非道な行為は理由が必要
ここ数日のネットは、ウクライナ危機に関する情報であふれている。ウクライナ人に多くの死傷者が出ているらしく、ロシア兵も亡くなった人が大勢いるとのこと。
戦争開始を決めるのは国家元首だけれど、実際に戦うのはまだ若い兵士たち。ロシア兵も、そしてウクライナ兵も上官の命令に背くことはできない。さらに自分の命を守るためには、相手を攻撃するしかない。
人を殺すのは非道な行為。わかっていても、実際に引き金に触れるとき様々な葛藤があるはず。狂気的なサイコパスでなければ、自分なりに納得できる理由がないと人を殺せないだろう。そんなことを考えると、前線で戦っている兵士たちが気の毒で仕方ない。
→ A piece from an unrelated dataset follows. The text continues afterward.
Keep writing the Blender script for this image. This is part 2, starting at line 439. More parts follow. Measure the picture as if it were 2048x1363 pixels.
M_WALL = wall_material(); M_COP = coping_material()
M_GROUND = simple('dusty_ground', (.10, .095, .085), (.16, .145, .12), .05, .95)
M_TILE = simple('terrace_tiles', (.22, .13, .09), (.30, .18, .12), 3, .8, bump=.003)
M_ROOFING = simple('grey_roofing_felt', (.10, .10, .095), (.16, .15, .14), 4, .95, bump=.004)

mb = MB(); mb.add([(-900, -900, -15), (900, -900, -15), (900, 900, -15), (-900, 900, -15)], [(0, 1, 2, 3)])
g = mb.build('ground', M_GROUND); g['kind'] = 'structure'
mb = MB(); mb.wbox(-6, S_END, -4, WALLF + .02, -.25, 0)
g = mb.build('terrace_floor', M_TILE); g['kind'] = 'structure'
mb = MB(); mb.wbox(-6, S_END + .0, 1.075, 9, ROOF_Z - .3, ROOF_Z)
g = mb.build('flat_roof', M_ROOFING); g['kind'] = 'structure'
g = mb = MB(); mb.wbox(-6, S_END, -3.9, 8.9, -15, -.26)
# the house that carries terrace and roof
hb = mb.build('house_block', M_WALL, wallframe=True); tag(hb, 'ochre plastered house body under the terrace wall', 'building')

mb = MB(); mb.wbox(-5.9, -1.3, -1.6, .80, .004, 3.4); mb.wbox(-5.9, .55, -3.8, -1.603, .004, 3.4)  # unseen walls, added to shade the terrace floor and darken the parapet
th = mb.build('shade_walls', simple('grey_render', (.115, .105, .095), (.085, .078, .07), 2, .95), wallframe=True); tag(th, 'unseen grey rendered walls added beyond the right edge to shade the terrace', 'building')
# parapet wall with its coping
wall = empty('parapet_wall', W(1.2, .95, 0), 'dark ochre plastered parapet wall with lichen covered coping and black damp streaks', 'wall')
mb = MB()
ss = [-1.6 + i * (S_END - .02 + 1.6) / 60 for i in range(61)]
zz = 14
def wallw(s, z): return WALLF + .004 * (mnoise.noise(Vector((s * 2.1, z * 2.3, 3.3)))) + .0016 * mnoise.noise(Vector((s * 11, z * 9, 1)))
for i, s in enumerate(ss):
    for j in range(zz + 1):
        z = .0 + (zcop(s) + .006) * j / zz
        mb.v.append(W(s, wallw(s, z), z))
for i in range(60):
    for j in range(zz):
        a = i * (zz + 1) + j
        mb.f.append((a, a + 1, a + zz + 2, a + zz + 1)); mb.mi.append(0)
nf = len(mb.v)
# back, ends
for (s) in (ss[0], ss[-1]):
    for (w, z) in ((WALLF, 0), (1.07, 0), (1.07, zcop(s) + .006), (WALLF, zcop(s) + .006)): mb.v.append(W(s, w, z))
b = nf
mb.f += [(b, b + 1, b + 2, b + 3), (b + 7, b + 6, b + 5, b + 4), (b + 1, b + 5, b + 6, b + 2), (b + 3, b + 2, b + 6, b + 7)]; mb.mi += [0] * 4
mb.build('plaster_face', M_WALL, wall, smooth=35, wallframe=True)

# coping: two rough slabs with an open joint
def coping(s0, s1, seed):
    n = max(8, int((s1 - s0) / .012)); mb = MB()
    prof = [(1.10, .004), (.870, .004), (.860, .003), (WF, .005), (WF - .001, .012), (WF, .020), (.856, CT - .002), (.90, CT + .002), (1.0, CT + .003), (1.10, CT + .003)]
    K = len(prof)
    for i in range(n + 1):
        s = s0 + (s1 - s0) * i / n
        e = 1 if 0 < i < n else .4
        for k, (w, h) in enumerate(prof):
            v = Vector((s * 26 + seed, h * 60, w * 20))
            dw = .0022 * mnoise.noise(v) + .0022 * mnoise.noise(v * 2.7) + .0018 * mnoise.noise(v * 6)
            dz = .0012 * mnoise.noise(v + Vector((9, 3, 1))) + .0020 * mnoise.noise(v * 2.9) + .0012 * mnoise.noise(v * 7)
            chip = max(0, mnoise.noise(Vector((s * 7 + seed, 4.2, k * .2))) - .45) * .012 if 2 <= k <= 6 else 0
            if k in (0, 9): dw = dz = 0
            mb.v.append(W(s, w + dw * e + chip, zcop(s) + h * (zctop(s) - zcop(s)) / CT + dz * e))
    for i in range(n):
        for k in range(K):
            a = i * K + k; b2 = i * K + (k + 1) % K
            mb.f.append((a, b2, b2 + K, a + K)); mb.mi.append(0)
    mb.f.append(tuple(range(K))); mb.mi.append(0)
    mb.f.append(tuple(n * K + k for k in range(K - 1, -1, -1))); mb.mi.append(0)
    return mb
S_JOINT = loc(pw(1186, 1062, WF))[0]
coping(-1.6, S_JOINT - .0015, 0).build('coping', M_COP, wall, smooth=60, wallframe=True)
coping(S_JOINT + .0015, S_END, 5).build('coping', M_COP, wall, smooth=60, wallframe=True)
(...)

性善説というものがあるとしたら、人間が非道な行為をするには理由がいる。なぜなら道に外れた行為を正当化するため。そんな心理をテーマにした映画を観た。
2022年 映画#29
『プリベンジ』(原題:Prevenge)という2016年のイギリス映画。映画のジャンルとしてはホラーコメディ的な作品で、年齢指定はなかったけれどややエグい。映画を観ればわかるけれど、特に男性は思わず股間を守りたくなるシーンがあるwww
主人公はルースという妊婦。彼女の夫のマットは、クライミング中に事故死した。映画では少しずつしか明かされていないけれど、マットの死は殺人だと言ってもいいような事故。
クライミング中に事故が起きたとき、命綱のロープにマットを含めて6人ほどがぶら下がっていた。このままでは全員が死んでしまう。そこでクライミングの指導者がマットのロープを切ることで、彼を犠牲にして残りの人の命を助けたらしい。死んだのはマットひとり。
そのことを知ったルースは怒り狂う。だけど事故として処理されていて、彼らの責任を追求できない。そんなとき、臨月近くになった胎児がルースに話しかけてきた。『パパの復讐のため、彼らを殺せ』と。
全力で抵抗するけれど、言うとおりにしないとルースも殺すと胎児は脅してくる。どうやら女の子らしい。そこでルースが関係者を一人ずつ殺していくという映画。銃を使わないところがイギリス映画らしく、ルースの武器は鋭利なナイフ。
クライミングの指導者以外を殺したルース。残りは実際にロープを切った指導者だけ。でも彼を殺す前に破水して出産することになった。もしかしたら悪魔の子供が生まれるかと思っていたルース。だけど生まれた赤ちゃんは普通の可愛い女の子だった。
なぜ胎児の声が聞こえて、自分は復讐を重ねてきたのだろう。そう思いつつマットの事故現場に行ったとき、そこに指導者の姿があった。笑顔で近づくルース。もう胎児の声は聞こえないので復讐するつもりはない。二人が近づいた瞬間、不意にルースは奇声をあげて指導者に襲いかかる。これがラストシーン。
その後、クライミングの指導者がどうなったのかわからない。おそらく、ルースによって崖から突き落とされているだろう。つまり胎児の声が聞こえて犯行に及んだのは、人を殺すことの罪悪感を正当化するための幻覚だったのだろう。
復讐心に燃えているけれど、人を殺しちゃいけない。だけどお腹の子供が命ずるなら仕方ない。その幻覚を感じることで彼女は夫の復讐を果たしたんだと思う。それほど復讐心は恐ろしい。ウクライナでの紛争が、双方の国民に復讐心を残すようなことにならないでほしい。でも現実として難しいかもしれない。